WHAT YOU SHOULD DO => Provide an exact copy of the lines from the beginning of the records through the line that includes "S.camera = cam_o", and of no others.

══ DATA SHOWN ══

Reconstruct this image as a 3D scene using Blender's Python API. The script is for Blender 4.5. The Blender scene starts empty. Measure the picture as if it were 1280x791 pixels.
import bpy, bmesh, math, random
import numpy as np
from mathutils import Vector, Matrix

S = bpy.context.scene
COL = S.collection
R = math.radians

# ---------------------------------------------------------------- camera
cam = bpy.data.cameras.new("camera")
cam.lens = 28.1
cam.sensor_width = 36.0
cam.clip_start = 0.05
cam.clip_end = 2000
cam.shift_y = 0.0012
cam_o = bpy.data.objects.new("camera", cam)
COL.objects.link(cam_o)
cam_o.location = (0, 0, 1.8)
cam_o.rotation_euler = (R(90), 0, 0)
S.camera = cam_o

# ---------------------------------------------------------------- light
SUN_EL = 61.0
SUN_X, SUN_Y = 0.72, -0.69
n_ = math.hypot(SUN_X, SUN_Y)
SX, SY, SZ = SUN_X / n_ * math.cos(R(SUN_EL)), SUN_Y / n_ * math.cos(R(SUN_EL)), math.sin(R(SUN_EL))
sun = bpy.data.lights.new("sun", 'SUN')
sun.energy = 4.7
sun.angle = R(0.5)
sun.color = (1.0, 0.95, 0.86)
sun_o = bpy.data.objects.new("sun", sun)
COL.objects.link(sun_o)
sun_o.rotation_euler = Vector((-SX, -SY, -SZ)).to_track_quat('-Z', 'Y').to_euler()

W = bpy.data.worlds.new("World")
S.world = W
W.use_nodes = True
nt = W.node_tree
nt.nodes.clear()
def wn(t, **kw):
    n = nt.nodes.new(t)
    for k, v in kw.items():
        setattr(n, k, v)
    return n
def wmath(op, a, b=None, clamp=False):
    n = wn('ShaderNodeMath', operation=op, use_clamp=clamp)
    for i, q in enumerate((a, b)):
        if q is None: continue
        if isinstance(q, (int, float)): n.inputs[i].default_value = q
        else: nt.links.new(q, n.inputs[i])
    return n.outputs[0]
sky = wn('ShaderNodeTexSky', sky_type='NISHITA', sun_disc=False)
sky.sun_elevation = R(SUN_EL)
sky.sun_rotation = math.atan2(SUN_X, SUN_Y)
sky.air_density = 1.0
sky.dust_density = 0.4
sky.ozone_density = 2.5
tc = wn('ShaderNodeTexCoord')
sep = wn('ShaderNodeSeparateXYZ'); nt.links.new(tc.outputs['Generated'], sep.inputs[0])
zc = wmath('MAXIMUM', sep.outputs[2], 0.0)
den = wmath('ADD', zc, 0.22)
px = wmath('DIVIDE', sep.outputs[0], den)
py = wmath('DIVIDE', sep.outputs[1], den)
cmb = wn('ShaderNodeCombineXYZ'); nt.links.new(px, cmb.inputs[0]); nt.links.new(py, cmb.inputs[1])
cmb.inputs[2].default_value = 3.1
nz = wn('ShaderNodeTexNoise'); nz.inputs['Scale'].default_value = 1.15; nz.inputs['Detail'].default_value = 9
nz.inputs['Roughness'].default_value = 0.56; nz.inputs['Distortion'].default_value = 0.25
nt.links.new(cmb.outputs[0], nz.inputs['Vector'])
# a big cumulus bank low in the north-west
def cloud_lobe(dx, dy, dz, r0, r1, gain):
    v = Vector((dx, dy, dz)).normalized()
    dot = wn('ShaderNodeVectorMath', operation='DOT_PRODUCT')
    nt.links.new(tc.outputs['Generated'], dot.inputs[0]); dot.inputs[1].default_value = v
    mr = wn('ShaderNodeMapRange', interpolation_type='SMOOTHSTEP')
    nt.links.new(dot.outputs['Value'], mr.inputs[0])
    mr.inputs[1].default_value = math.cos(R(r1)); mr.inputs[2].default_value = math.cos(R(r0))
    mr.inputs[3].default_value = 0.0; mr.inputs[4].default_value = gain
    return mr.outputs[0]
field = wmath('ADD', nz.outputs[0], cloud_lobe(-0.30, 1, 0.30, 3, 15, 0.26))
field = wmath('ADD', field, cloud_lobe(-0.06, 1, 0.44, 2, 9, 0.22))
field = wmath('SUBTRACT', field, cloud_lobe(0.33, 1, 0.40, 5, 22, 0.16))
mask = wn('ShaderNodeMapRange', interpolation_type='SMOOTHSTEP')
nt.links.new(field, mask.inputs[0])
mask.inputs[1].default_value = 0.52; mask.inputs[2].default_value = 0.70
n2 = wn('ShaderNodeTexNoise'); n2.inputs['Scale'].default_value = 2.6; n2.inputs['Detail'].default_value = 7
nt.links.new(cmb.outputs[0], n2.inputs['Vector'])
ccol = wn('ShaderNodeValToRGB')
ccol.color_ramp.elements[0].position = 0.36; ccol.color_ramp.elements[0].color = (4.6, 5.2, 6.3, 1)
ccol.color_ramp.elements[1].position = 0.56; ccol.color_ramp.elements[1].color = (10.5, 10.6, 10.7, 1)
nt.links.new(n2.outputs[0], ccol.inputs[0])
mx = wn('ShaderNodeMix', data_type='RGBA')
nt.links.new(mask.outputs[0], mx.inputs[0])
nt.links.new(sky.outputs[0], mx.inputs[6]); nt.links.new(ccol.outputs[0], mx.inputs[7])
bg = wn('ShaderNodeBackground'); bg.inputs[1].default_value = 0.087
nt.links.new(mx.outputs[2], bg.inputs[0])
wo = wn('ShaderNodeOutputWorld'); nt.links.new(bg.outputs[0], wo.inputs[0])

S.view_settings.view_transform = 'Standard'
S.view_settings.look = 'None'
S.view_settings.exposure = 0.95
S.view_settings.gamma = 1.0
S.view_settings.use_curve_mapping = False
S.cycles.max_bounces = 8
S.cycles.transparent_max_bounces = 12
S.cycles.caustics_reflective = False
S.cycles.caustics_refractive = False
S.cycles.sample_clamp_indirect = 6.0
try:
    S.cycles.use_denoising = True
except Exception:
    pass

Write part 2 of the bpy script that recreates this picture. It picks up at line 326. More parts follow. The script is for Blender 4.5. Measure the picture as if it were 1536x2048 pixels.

═══

EXERCISE SOLUTION =>
Reconstruct this image as a 3D scene using Blender's Python API. The script is for Blender 4.5. The Blender scene starts empty. Measure the picture as if it were 1280x791 pixels.
import bpy, bmesh, math, random
import numpy as np
from mathutils import Vector, Matrix

S = bpy.context.scene
COL = S.collection
R = math.radians

# ---------------------------------------------------------------- camera
cam = bpy.data.cameras.new("camera")
cam.lens = 28.1
cam.sensor_width = 36.0
cam.clip_start = 0.05
cam.clip_end = 2000
cam.shift_y = 0.0012
cam_o = bpy.data.objects.new("camera", cam)
COL.objects.link(cam_o)
cam_o.location = (0, 0, 1.8)
cam_o.rotation_euler = (R(90), 0, 0)
S.camera = cam_o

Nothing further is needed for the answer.